Sempre più bello, la recensione
Arrivato al terzo film la serie chiude confermandosi cinema queer a tutti gli effetti, che racconta e mette in scena modelli e stili alternativi
“Una specie di strana famiglia morbosa” viene detto in Sempre più bello a un certo punto, per descrivere il rapporto che (fin dal primo film) esiste tra i tre personaggi principali, che vivono insieme e sembrano non avere altre famiglie. Scopriamo in questo epilogo invece che la protagonista un parente superstite ce l’ha, una nonna (con cammeo illustre), ma ha scelto di non frequentarla e sta invece con la “famiglia morbosa” che qui per un breve periodo, in un film in cui si avvicendano tantissime situazioni senza particolari archi narrativi, si arricchisce di un neonato per qualche giorno. Le famiglie di Sempre più bello non sono mai quelle che ci aspettiamo, non rispondono a quelle canoniche, né rispettano i soliti ruoli. Addirittura anche una famiglia più tradizionale a un certo punto stupirà il pubblico proprio perché non risponde a quello che la stessa figlia si aspetta.

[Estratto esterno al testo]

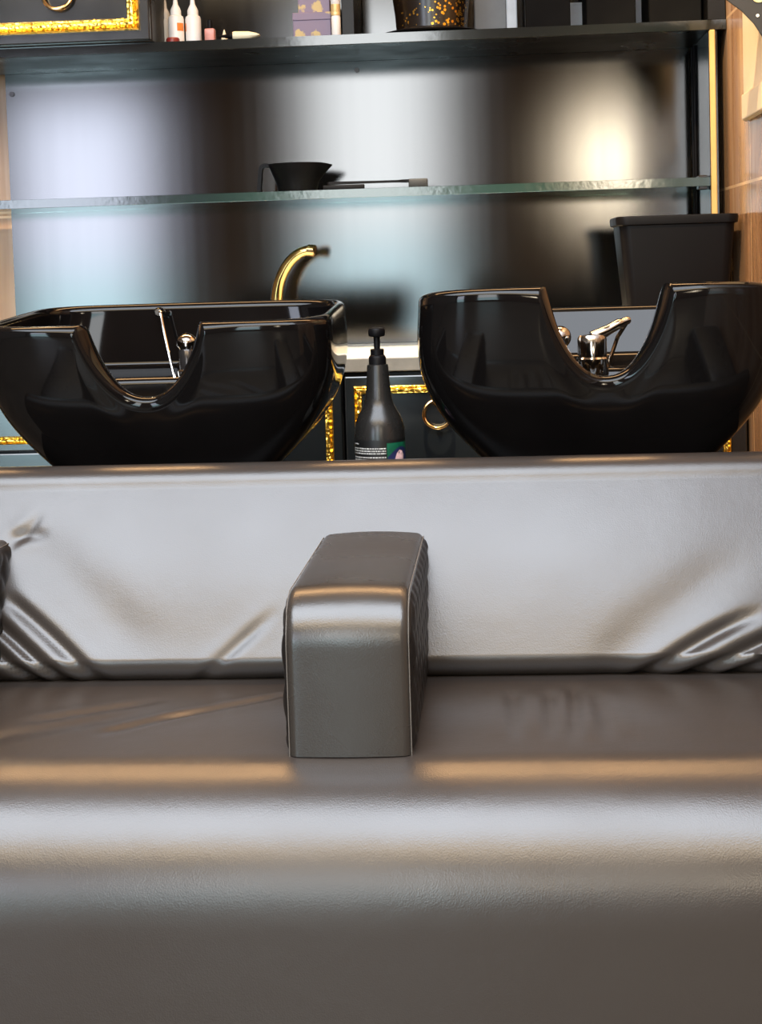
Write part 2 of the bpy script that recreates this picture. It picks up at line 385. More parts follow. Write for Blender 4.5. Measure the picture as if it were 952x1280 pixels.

Certo, è impossibile non notare che in tre film gli attori principali non sono migliorati per niente sul fronte della recitazione, nel migliore dei casi “spontanea” e mai interpretazione di un personaggio, né in tre film è stato possibile trovare una maniera di montare decentemente le musiche, né ancora i film si sono strutturati. Perché se è vero che ci sono trilogie molto coerenti e ci sono trilogie che invece tra il primo e l’ultimo film cambiano tono, generi e obiettivi, è anche vero che troppe cose sono affidate “ai sentimenti”, come la conversione finale di un personaggio descritto come riottoso e spigoloso, che arriva perché sì, nel nome dell’amore.